Data shown >>
● ● ●

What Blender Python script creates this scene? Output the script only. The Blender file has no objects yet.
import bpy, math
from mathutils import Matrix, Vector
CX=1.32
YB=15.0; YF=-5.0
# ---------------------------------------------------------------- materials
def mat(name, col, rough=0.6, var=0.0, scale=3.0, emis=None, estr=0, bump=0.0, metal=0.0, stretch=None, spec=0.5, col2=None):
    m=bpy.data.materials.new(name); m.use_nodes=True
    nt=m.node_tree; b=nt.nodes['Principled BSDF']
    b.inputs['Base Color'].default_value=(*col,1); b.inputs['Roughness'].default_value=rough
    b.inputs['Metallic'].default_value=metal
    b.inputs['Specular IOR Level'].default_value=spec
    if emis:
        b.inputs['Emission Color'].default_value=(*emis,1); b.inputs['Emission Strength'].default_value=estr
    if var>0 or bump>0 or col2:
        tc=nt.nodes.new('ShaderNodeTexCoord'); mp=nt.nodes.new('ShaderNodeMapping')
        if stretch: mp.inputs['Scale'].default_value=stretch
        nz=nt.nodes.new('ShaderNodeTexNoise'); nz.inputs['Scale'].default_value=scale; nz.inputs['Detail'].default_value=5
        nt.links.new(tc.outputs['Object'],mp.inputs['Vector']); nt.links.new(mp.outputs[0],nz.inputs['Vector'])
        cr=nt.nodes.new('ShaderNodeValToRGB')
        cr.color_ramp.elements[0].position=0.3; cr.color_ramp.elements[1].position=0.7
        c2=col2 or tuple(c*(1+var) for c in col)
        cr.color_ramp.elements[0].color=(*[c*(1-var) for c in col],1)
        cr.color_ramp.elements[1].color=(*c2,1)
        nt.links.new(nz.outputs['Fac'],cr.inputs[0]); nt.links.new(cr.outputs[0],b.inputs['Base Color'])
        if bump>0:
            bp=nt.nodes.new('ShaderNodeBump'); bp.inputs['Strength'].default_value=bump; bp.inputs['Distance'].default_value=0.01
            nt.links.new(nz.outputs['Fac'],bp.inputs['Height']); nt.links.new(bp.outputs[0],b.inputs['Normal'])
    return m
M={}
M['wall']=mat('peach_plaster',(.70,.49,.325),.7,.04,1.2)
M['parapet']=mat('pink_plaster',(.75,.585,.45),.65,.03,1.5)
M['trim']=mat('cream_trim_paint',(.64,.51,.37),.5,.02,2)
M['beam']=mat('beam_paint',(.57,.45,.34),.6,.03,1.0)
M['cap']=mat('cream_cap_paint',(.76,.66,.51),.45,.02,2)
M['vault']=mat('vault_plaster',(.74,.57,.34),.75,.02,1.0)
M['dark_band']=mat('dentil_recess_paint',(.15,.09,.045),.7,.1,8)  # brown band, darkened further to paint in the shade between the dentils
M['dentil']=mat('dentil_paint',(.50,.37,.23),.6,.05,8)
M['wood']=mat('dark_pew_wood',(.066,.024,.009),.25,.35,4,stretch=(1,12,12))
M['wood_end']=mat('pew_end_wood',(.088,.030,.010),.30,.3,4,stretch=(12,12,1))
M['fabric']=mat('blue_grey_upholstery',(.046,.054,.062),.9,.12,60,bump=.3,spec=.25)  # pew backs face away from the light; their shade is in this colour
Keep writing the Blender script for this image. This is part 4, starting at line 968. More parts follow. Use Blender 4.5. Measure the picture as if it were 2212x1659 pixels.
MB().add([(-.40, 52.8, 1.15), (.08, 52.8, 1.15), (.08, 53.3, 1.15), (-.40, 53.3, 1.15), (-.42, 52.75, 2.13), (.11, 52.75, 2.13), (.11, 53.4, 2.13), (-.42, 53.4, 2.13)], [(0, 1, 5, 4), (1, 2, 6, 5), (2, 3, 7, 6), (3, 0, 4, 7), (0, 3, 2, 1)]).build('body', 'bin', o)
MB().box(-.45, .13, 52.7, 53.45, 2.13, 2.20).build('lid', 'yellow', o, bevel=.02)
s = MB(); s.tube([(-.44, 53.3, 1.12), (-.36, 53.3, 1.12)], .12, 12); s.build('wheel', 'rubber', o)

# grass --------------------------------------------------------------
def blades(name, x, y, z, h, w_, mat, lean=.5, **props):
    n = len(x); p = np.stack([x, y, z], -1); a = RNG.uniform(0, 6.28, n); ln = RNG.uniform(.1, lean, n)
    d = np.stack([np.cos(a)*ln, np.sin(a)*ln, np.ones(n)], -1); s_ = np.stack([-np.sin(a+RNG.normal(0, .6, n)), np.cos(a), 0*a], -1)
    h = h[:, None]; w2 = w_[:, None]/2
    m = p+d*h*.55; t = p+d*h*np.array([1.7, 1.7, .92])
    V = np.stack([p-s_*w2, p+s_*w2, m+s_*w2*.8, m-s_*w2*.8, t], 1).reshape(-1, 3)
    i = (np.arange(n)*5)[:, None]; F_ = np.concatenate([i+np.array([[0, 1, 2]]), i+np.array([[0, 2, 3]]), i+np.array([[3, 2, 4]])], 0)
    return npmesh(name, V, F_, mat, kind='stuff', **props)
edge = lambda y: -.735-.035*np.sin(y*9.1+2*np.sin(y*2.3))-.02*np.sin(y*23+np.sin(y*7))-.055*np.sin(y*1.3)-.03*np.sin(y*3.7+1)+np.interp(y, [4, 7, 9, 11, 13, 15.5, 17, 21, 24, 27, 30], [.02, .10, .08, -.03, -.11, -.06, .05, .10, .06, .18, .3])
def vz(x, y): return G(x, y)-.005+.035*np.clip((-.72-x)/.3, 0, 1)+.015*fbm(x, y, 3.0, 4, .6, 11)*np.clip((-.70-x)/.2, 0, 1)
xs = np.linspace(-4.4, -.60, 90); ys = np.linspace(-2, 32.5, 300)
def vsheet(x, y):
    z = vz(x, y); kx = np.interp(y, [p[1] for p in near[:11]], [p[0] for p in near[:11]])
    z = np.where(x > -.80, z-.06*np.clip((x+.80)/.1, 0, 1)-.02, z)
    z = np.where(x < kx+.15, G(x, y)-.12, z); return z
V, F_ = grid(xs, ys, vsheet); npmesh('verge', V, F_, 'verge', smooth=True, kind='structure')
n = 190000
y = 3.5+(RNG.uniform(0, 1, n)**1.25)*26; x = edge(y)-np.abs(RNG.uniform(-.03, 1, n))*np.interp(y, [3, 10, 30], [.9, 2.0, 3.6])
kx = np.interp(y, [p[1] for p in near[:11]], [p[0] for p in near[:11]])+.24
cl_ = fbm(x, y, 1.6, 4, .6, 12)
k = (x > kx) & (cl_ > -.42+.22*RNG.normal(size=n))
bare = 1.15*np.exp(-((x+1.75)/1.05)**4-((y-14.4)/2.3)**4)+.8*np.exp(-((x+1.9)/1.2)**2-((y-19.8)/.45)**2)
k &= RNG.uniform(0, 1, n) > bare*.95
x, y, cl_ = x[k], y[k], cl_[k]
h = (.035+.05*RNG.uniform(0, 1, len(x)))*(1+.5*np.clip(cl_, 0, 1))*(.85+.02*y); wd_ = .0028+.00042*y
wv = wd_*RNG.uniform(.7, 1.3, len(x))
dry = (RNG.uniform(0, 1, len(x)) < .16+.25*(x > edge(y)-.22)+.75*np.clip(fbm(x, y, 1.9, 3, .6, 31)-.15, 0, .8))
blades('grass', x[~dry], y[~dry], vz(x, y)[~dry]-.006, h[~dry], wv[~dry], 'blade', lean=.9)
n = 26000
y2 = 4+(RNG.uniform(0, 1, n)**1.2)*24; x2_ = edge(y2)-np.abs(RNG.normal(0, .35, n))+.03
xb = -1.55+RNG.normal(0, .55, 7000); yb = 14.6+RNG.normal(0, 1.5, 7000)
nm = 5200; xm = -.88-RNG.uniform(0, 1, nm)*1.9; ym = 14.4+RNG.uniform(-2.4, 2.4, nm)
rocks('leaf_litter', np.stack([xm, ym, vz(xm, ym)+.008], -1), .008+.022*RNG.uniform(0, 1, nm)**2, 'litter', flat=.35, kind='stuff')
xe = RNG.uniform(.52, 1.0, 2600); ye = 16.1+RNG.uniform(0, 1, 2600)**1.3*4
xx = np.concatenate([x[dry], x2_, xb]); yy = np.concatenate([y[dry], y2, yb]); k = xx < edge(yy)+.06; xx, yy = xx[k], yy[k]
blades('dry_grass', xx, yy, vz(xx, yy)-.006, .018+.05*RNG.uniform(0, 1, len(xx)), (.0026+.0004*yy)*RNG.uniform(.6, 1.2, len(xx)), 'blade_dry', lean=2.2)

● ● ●

Write down exactly the span of lines above from the one containing "M['dark_band']=mat('dentil_recess_paint',(.15,.09,.045),.7,.1,8)" to the one containing "s.build('wheel', 'rubber', o)", both ends included.

Exercise result >>
M['dark_band']=mat('dentil_recess_paint',(.15,.09,.045),.7,.1,8)  # brown band, darkened further to paint in the shade between the dentils
M['dentil']=mat('dentil_paint',(.50,.37,.23),.6,.05,8)
M['wood']=mat('dark_pew_wood',(.066,.024,.009),.25,.35,4,stretch=(1,12,12))
M['wood_end']=mat('pew_end_wood',(.088,.030,.010),.30,.3,4,stretch=(12,12,1))
M['fabric']=mat('blue_grey_upholstery',(.046,.054,.062),.9,.12,60,bump=.3,spec=.25)  # pew backs face away from the light; their shade is in this colour
Keep writing the Blender script for this image. This is part 4, starting at line 968. More parts follow. Use Blender 4.5. Measure the picture as if it were 2212x1659 pixels.
MB().add([(-.40, 52.8, 1.15), (.08, 52.8, 1.15), (.08, 53.3, 1.15), (-.40, 53.3, 1.15), (-.42, 52.75, 2.13), (.11, 52.75, 2.13), (.11, 53.4, 2.13), (-.42, 53.4, 2.13)], [(0, 1, 5, 4), (1, 2, 6, 5), (2, 3, 7, 6), (3, 0, 4, 7), (0, 3, 2, 1)]).build('body', 'bin', o)
MB().box(-.45, .13, 52.7, 53.45, 2.13, 2.20).build('lid', 'yellow', o, bevel=.02)
s = MB(); s.tube([(-.44, 53.3, 1.12), (-.36, 53.3, 1.12)], .12, 12); s.build('wheel', 'rubber', o)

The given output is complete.